--- Exercise requirements ---
Reproduce, word for word, only the lines from the one containing "Recreate this scene" through the one containing "C.camera = cam", both included.

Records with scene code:
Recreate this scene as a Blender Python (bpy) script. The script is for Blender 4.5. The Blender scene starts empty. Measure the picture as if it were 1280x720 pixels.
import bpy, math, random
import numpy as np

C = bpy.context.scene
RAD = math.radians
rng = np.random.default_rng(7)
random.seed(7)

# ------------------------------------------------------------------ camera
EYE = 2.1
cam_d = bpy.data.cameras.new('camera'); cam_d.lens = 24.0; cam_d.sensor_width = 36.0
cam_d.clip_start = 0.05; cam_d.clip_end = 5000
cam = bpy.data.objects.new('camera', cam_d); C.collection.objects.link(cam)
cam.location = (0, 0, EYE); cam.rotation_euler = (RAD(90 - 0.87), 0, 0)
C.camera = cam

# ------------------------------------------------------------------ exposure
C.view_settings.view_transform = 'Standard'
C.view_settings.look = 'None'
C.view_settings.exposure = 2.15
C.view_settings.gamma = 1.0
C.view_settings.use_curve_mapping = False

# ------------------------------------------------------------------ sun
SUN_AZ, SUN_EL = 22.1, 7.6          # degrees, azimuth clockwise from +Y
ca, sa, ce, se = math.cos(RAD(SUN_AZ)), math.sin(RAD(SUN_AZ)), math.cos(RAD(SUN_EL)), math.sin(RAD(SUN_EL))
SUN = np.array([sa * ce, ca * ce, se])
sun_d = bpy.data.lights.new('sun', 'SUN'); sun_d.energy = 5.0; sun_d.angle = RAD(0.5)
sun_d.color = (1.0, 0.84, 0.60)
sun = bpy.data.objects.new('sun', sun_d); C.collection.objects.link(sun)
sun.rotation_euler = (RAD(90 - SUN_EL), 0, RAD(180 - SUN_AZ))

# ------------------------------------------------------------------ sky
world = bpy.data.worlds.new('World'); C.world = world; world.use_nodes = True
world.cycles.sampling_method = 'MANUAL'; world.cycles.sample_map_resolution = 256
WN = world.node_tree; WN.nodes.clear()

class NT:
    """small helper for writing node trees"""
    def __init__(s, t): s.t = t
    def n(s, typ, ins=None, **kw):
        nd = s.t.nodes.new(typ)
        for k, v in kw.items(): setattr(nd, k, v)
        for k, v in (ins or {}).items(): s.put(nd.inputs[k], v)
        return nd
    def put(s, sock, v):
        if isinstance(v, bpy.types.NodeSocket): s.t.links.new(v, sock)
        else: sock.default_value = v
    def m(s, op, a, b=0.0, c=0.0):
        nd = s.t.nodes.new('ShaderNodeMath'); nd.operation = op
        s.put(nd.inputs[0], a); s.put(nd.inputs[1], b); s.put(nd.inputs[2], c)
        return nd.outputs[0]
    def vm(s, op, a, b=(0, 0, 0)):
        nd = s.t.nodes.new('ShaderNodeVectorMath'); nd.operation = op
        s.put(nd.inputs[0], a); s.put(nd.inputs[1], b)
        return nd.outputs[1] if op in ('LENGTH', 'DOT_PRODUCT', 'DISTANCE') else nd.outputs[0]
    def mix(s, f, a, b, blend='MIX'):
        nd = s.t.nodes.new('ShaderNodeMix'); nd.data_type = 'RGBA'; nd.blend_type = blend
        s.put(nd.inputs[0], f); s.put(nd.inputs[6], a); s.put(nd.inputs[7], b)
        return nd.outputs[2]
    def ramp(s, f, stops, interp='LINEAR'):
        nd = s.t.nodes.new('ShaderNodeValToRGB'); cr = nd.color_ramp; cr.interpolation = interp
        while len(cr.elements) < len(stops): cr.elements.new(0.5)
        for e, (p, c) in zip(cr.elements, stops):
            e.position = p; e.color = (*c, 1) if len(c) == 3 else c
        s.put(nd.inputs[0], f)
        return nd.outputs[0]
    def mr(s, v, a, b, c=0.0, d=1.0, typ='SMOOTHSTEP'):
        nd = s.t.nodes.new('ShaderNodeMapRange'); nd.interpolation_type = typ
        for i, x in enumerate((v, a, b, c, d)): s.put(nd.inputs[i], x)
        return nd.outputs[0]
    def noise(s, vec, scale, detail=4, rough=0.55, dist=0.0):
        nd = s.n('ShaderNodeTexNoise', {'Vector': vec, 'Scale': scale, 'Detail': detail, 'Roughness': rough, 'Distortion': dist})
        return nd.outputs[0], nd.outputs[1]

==

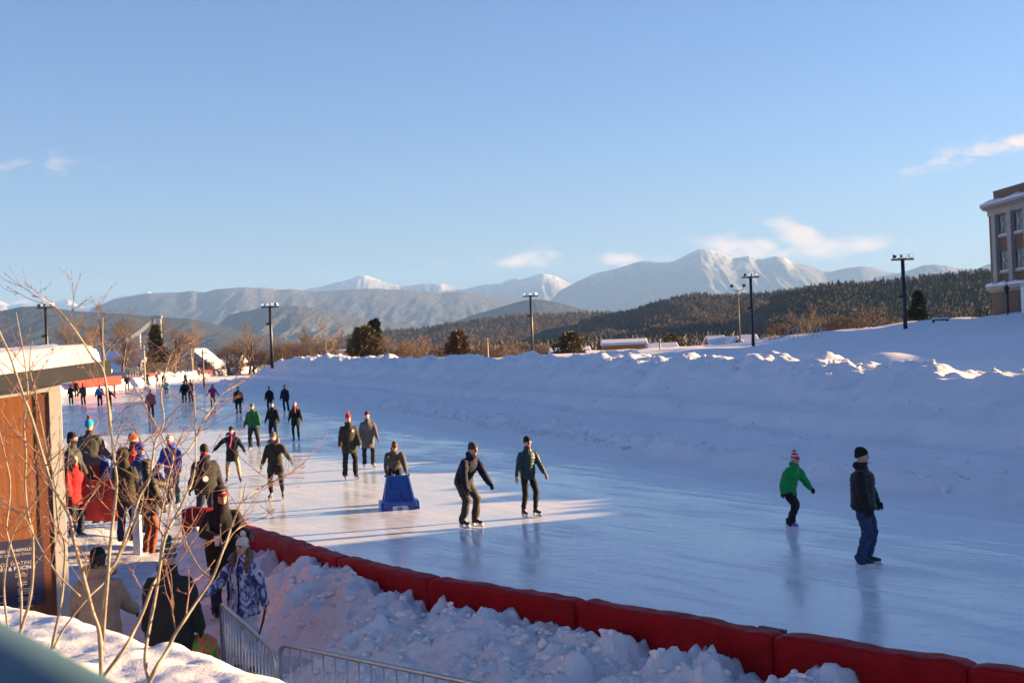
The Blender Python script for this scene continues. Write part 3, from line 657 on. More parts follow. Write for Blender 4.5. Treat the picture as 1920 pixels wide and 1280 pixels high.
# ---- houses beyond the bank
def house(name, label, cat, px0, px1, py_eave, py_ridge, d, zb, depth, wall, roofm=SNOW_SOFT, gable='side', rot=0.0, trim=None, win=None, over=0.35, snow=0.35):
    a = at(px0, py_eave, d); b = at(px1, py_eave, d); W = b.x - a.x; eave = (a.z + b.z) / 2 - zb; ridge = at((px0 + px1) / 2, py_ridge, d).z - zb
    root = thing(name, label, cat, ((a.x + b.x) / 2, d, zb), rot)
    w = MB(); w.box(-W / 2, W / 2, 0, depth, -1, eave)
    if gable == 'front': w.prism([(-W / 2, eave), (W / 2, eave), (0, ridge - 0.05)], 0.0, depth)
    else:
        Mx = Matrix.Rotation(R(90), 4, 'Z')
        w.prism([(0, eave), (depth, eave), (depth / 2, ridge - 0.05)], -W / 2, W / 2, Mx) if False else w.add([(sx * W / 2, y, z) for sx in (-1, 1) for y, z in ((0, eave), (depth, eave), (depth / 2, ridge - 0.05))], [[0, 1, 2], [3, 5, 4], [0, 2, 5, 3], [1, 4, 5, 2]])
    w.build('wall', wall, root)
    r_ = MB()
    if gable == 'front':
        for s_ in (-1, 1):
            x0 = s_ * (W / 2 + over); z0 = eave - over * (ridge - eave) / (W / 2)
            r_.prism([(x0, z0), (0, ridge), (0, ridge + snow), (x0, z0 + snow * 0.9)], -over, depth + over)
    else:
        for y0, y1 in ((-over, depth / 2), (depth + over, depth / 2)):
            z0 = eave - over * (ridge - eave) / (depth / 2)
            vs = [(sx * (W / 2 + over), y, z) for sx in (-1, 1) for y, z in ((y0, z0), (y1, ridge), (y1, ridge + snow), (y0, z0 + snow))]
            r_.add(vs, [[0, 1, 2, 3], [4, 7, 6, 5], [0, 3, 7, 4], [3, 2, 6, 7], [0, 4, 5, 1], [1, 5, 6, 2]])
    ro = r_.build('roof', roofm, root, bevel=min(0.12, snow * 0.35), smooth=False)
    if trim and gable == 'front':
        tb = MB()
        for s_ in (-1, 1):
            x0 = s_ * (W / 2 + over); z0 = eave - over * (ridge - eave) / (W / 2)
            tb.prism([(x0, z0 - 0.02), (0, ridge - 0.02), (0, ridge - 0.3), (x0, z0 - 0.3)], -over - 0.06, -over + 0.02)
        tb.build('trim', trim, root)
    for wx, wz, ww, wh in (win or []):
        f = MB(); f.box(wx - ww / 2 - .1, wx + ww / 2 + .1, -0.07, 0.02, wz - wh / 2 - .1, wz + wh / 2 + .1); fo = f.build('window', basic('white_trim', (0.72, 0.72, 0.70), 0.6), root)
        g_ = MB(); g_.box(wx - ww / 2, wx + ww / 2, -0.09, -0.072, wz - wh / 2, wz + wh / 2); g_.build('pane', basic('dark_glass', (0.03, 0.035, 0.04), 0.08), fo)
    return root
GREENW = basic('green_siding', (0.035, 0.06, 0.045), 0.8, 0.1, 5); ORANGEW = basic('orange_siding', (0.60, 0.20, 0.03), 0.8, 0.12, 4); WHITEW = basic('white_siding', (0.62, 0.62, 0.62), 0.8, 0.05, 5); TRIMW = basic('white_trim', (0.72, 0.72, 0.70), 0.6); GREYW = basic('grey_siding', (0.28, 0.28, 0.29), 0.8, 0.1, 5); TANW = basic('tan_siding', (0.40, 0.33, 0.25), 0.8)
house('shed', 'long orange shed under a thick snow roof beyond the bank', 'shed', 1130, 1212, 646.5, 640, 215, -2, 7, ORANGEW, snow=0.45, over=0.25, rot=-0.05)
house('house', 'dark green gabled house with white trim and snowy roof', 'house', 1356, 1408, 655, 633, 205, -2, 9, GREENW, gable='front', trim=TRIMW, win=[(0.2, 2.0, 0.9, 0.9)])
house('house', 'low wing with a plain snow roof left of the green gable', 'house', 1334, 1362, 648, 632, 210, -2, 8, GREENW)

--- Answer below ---
Recreate this scene as a Blender Python (bpy) script. The script is for Blender 4.5. The Blender scene starts empty. Measure the picture as if it were 1280x720 pixels.
import bpy, math, random
import numpy as np

C = bpy.context.scene
RAD = math.radians
rng = np.random.default_rng(7)
random.seed(7)

# ------------------------------------------------------------------ camera
EYE = 2.1
cam_d = bpy.data.cameras.new('camera'); cam_d.lens = 24.0; cam_d.sensor_width = 36.0
cam_d.clip_start = 0.05; cam_d.clip_end = 5000
cam = bpy.data.objects.new('camera', cam_d); C.collection.objects.link(cam)
cam.location = (0, 0, EYE); cam.rotation_euler = (RAD(90 - 0.87), 0, 0)
C.camera = cam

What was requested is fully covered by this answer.